While the climate diplomacy skills of someone like Pershing (who incidentally first got involved in government via a philanthropy-backed AAAS fellowship that you can read about here) are not much of a fit in the current administration, the hire was quite a score for Hewlett. It also gives a glimpse into the foundation’s commitment to climate change on a national and global level, even as the U.S. federal government turns its back on the issue. 

Related: Now Are Funders Ready to Bankroll More Movement Building Around Climate Change?

Pershing talks about some of those big picture climate change dynamics in the Q&A, including the difficulty the U.S. will have in hitting its emissions reduction goals without federal policy—and what progress can be made without leadership from Washington. But he also gets into the fact that Hewlett is currently reviewing its climate and energy funding, and potential changes that will boost its role in supporting efforts to drastically reduce GHGs by 2050. It’s the kind of reevaluation the foundation does periodically.

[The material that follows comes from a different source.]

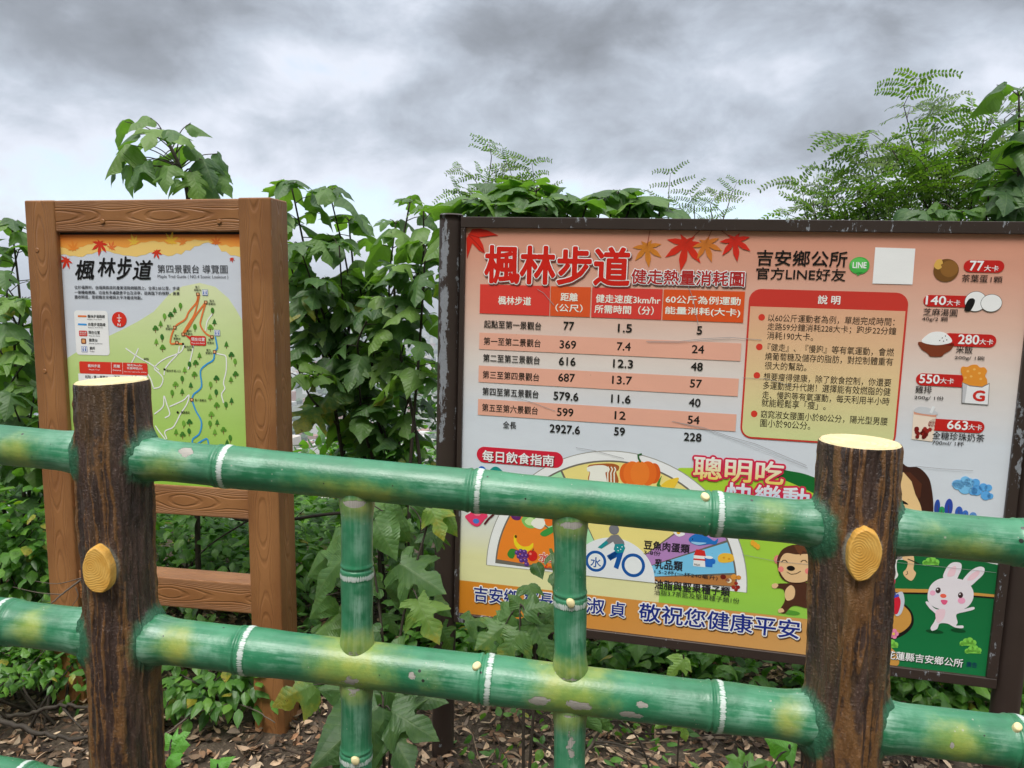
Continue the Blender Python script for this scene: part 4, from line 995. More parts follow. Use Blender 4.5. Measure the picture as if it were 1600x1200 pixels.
# fruit
p.text('水果類', 842.5, 877, 888, 14.5, (206, 40, 30), .02, [(.05, (250, 240, 225), 0, 0)], 10); p.text('2-4份', 849, 887.5, 886, 9, (206, 40, 30), .02, None, 10)
p.smooth([(803, 838), (806, 836), (808, 846), (816, 853), (826, 853), (833, 848), (832, 856), (822, 862), (811, 859), (804, 850)], (246, 208, 40), 10)
p.ell(806, 838, 2, 2.4, (90, 70, 20), 11)
for x, y in ((808, 863), (814, 861), (820, 862), (811, 869), (817, 868), (823, 868), (815, 875), (821, 875), (823, 881)): p.ell(x, y, 3.7, 3.7, (92, 52, 130), 11); p.ell(x-1, y-1, 1.2, 1.2, (160, 120, 196), 12)
p.smooth([(793, 865), (797, 858), (802, 857), (808, 860), (805, 866), (802, 872), (796, 871)], (58, 132, 50), 10)
p.ell(832, 868, 8, 8.4, (204, 34, 34), 11); p.ell(829, 865, 2, 2, (236, 130, 110), 12); p.strip([(832, 861), (834, 857)], 1.4, (80, 60, 30), 12)
# vegetables
p.smooth([(798, 803), (806, 798), (814, 804), (812, 812), (802, 811)], (96, 40, 104), 10)
p.smooth([(815, 812), (822, 804), (833, 803), (840, 808), (842, 818), (834, 825), (822, 823)], (128, 190, 96), 10); p.smooth([(820, 814), (828, 808), (835, 812), (833, 820), (825, 820)], (196, 226, 160), 11)
p.smooth([(830, 817), (838, 809), (848, 810), (852, 818), (846, 826), (836, 824)], (240, 236, 222), 12)
p.smooth([(850, 812), (862, 810), (866, 818), (856, 822)], (232, 112, 40), 10); p.smooth([(844, 834), (852, 827), (866, 822), (866, 830), (852, 838)], (62, 148, 66), 10)
# fish, egg, milk, mug, cheese, nuts
p.smooth([(1052, 831), (1058, 828), (1066, 829), (1070, 835), (1060, 838)], (244, 244, 240), 10); p.ell(1060, 832, 3, 2.4, (240, 180, 40), 11)
p.smooth([(1076, 842), (1084, 835), (1096, 834), (1108, 840), (1116, 845), (1122, 841), (1119, 850), (1108, 850), (1092, 852), (1080, 848)], (34, 112, 190), 11); p.smooth([(1080, 846), (1092, 847), (1104, 848), (1092, 851), (1083, 849)], (150, 200, 232), 12); p.ell(1082, 842, 1, 1, (10, 10, 20), 12)
p.poly([(1084, 867), (1103, 869), (1102, 886), (1083, 884)], (240, 240, 240), 10); p.poly([(1084, 867), (1088, 858), (1101, 860), (1103, 869)], (206, 44, 40), 10); p.poly([(1083.5, 872), (1103, 873.5), (1102.8, 876), (1083.3, 874.5)], (206, 44, 40), 11); p.text('MILK', 1084.5, 883, 1094, 3, (60, 50, 50), .02, None, 11)
p.poly([(1101, 870), (1114, 871), (1113, 886), (1102, 885)], (36, 110, 200), 11); p.ell(1107.5, 870.5, 6.6, 2.3, (228, 238, 246), 12); p.ell(1114.5, 877, 3.4, 4, (36, 110, 200), 10)
p.smooth([(1122, 869), (1130, 864), (1144, 866), (1146, 876), (1132, 879), (1123, 877)], (244, 184, 60), 10); p.ell(1131, 871, 2, 1.6, (214, 150, 40), 11); p.ell(1139, 873, 2, 1.6, (214, 150, 40), 11)
for x, y, r, c in ((1130, 901, 4.5, (110, 32, 26)), (1139, 907, 4.2, (236, 220, 190)), (1137, 906, 3.2, (150, 60, 40)), (1147, 901, 5, (222, 150, 62)), (1154, 902, 4, (214, 140, 52)), (1150, 911, 3, (150, 40, 30)), (1146, 917, 3.4, (160, 44, 34)), (1153, 917, 3.4, (142, 34, 28)), (1150, 921, 3, (150, 40, 30))): p.ell(x, y, r, r*.85, c, 11)
for t_, x0, y0, x1, h, bo in (('豆魚肉蛋類', 1006, 857.5, 1077, 14, .022), ('3-8份', 1006, 865.6, 1032, 7, .004), ('乳品類', 1023, 887.5, 1066, 15, .022), ('1.5-2杯(一杯240毫升)', 1022.5, 896.5, 1121, 7.4, .004), ('油脂與堅果種子類', 1022.5, 919, 1140, 14.5, .02), ('油脂3.7茶匙及堅果種子類1份', 1022, 928.5, 1155, 8.4, .002)):
    p.text(t_, x0, y0, x1, h, (40, 34, 44), bo, None, 13)
# rider in the middle
BL = (16, 84, 160); TE = (22, 140, 148); GY = (120, 120, 126)
for x, y, r in ((931, 876.5, 16.5), (989.5, 883, 18.5)): p.ell(x, y, r, r, BL, 11, 36); p.ell(x, y, r*.74, r*.74, (228, 232, 238), 12, 36)
p.text('水', 922.5, 885, 939, 15.5, BL, .012, None, 13)
p.ell(959.5, 827, 8, 8, GY, 12)
p.poly([(948, 843), (955, 836), (966, 835), (975, 846), (976, 851), (961, 851), (958, 846), (940, 857), (935, 855)], GY, 12); p.poly([(934, 855), (947, 844), (951, 848), (940, 857)], TE, 13)
p.poly([(961, 850), (974, 849), (977, 856), (974, 863), (964, 864), (959, 858)], TE, 13)
p.poly([(964, 861), (974, 863), (966, 889), (959, 886), (964, 870), (956, 874), (950, 872), (952, 867)], BL, 12); p.poly([(948, 868), (966, 858), (968, 862), (954, 876)], BL, 12)
for x, y in ((965, 855), (970, 858), (966, 860), (972, 854)): p.ell(x, y, .9, .9, (235, 240, 240), 14)
# butterfly
p.smooth([(730, 812), (727, 806), (736, 800), (732, 792), (744, 790), (756, 796), (762, 806), (757, 812), (748, 822), (738, 820)], (226, 62, 104), 8); p.ell(744, 814, 5, 4, (70, 120, 200), 9); p.ell(746, 801, 6, 5, (244, 120, 140), 9); p.strip([(757, 819), (764, 810), (772, 803)], 3, (90, 30, 40), 10)
p.build('food_chart', panel)

# slogan and greeting
p = Print(g_, DP)
SL = (206, 38, 76)
p.text('聰明吃', 1083, 747, 1223, 35, (250, 246, 232), .02, [(.085, SL, 0, 0)], 14, col2=(246, 208, 90))
p.text('快樂動', 1133, 790, 1262, 37, (232, 240, 250), .02, [(.085, SL, 0, 0)], 14, col2=(150, 180, 226))
p.build('slogan', panel)
p = Print(g_, DP); NV = (24, 44, 130)
for t_, x0, y0, x1, h in (('吉安鄉', 741, 938.6, 809.5, 24), ('鄉長', 820, 943.8, 863.5, 22), ('淑', 916, 957, 944, 24), ('貞', 953, 962, 976, 23), ('敬祝您健康平安', 998, 969, 1248, 28)):
    p.text(t_, x0, y0, x1, h, NV, .016, [(.075, (90, 60, 40), .04, -.05), (.07, (244, 244, 246), 0, 0)], 8)
p.build('greeting', panel)
p = Print(g_, DP)
p.text('花蓮縣吉安鄉公所', 1384.5, 1028.5, 1503.5, 13, (236, 240, 236), .016, [(.02, (10, 50, 30), .06, -.06)], 8); p.text('廣告', 1509, 1041.5, 1526, 8.5, (16, 50, 92), .006, None, 8)
p.build('office_name', panel)

# cartoons
p = Print(g_, DP); BR = (78, 46, 32); SK = (226, 188, 140)
p.ell(1215, 874, 6, 7, (222, 130, 120), 8); p.ell(1217, 874, 4, 5, (236, 168, 160), 9)
p.smooth([(1214, 880), (1216, 868), (1224, 857), (1240, 851), (1262, 853), (1275, 865), (1277, 885), (1270, 903), (1250, 912), (1230, 909), (1219, 900)], BR, 10)
p.smooth([(1217, 888), (1220, 872), (1228, 864), (1244, 866), (1264, 866), (1272, 878), (1272, 894), (1262, 906), (1246, 910), (1228, 906)], SK, 11)
p.poly([(1240, 852), (1262, 853), (1268, 866), (1254, 860), (1251, 868), (1246, 862)], (104, 62, 38), 12)
for x in (1225.5, 1256): p.strip([(x-5, 878), (x-2, 875), (x+2, 875), (x+5, 878.5)], 1.3, (40, 25, 20), 13)
p.ell(1235.5, 887.5, 6.5, 4, (22, 18, 18), 13); p.strip([(1229, 893), (1236, 897), (1244, 896), (1251, 892)], 1.1, (60, 40, 30), 13); p.ell(1220, 889, 4.5, 4.5, (232, 130, 124), 12); p.ell(1262, 892, 4.5, 4.5, (232, 130, 124), 12)
p.smooth([(1214, 912), (1232, 911), (1256, 910), (1268, 913), (1274, 930), (1268, 950), (1240, 946), (1226, 958), (1218, 954), (1226, 938), (1224, 921), (1212, 918)], BR, 10)
p.smooth([(1228, 920), (1236, 914), (1242, 921), (1240, 934), (1230, 938), (1226, 930)], SK, 11); p.smooth([(1206, 913), (1212, 911), (1216, 914), (1212, 919), (1207, 918)], SK, 11); p.smooth([(1216, 952), (1222, 950), (1225, 955), (1217, 957)], SK, 11)
p.ell(1236, 957, 14, 3.6, (84, 150, 50), 7)
p.build('monkey_picture', panel)
p = Print(g_, DP); WH = (226, 220, 226)
p.smooth([(1474, 903), (1477, 890), (1484, 881), (1492, 878), (1501, 880), (1502, 888), (1498, 898), (1492, 906)], WH, 9); p.smooth([(1480, 900), (1483, 890), (1491, 884), (1494, 888), (1490, 899)], (232, 196, 206), 10)
p.smooth([(1504, 908), (1510, 898), (1520, 889), (1531, 885), (1538, 888), (1536, 897), (1527, 906), (1514, 916)], WH, 9); p.smooth([(1511, 906), (1517, 897), (1528, 891), (1530, 896), (1521, 905)], (232, 196, 206), 10)
p.smooth([(1449, 930), (1454, 914), (1468, 904), (1490, 903), (1509, 908), (1520, 922), (1519, 938), (1508, 950), (1488, 955), (1464, 950), (1452, 942)], WH, 11)
p.smooth([(1446, 941), (1450, 940), (1460, 950), (1470, 952), (1500, 952), (1520, 948), (1521, 952), (1506, 956), (1494, 960), (1496, 972), (1494, 977), (1504, 977), (1504, 981), (1492, 980), (1480, 974), (1468, 974), (1464, 982), (1456, 985), (1454, 980), (1460, 970), (1462, 960), (1452, 950)], WH, 10)
p.smooth([(1462, 954), (1476, 952), (1474, 966), (1464, 972)], (232, 200, 210), 12)
p.ell(1465.5, 922, 4, 4.6, (60, 36, 40), 12); p.ell(1500.5, 929.5, 4, 4.6, (60, 36, 40), 12); p.ell(1464.5, 920.5, 1.2, 1.2, (240, 240, 240), 13); p.ell(1499.5, 928, 1.2, 1.2, (240, 240, 240), 13)
p.ell(1473.5, 930.5, 5, 3.2, (232, 100, 80), 13); p.smooth([(1470, 937), (1480, 938), (1477, 944), (1472, 943)], (222, 90, 130), 13); p.ell(1457, 926, 4.5, 4, (240, 170, 196), 12); p.ell(1502, 938, 6, 5, (244, 160, 190), 12)
p.ell(1460, 986.5, 14, 3, (10, 70, 36), 7); p.ell(1497, 985, 12, 3, (10, 70, 36), 7)
p.build('rabbit_picture', panel)
p = Print(g_, DP)
p.smooth([(1290, 760), (1330, 735), (1370, 728), (1395, 716), (1408, 722), (1418, 729), (1434, 730), (1448, 742), (1455, 760), (1458, 800), (1450, 860), (1330, 870)], (60, 32, 24), 9)
p.smooth([(1330, 800), (1360, 752), (1395, 742), (1412, 738), (1424, 750), (1432, 775), (1440, 800), (1436, 850), (1340, 860)], (232, 196, 140), 10)
p.poly([(1412, 738), (1422, 738), (1440, 756), (1438, 776), (1434, 780), (1430, 772), (1424, 752)], (84, 44, 28), 11)
p.smooth([(1396, 782), (1404, 780), (1413, 783), (1419, 788), (1410, 787), (1398, 786)], (36, 22, 20), 11)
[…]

Another tidbit from the interview is that Hewlett "made some immediate changes to our grantmaking in response to the U.S. political landscape in order to preserve and defend as much of the gains of the past years as possible.” In other words, it moved some money after Trump won the election. Hewlett is one of a number of foundations who've urgently beefed up grantmaking in certain areas to respond to Trump without saying much about these shifts in public. (It's also among the foundations that seem to have agreed on the euphemism “the political landscape” to describe He-Who-Must-Not-Be-Named.)

And regarding climate finance: 

What’s needed in order for the world to achieve a two degree pathway is substantial: Tens of trillions of dollars—primarily private investments—must flow into low and zero-carbon infrastructure between now and 2030. Philanthropy should play a role in helping to mobilize private capital.

We’ve seen previous signs of this heightened focus on finance at Hewlett—namely, in its work in India, and participation in a government and philanthropic agreement to shift more investments into clean energy there. 

As the Hewlett Foundation prepares to ramp up this focus, its leadership suggests a bigger role to come for philanthropy in priming the pump for larger private climate investments.

In case you're wondering, though, this is not a foundation that plans to jump into such investing itself, even as a growing array of other funders embrace impact investing. In a recent article in the Stanford Social Innovation Review, Hewlett president Larry Kramer argued that foundations shouldn't risk their scarce capital in this way, and instead, should focus on grantmaking that builds the field of impact investing so the growing flow of capital seeking social returns is used wisely. Which, in part, is what Hewlett is looking to do with its new work on climate finance.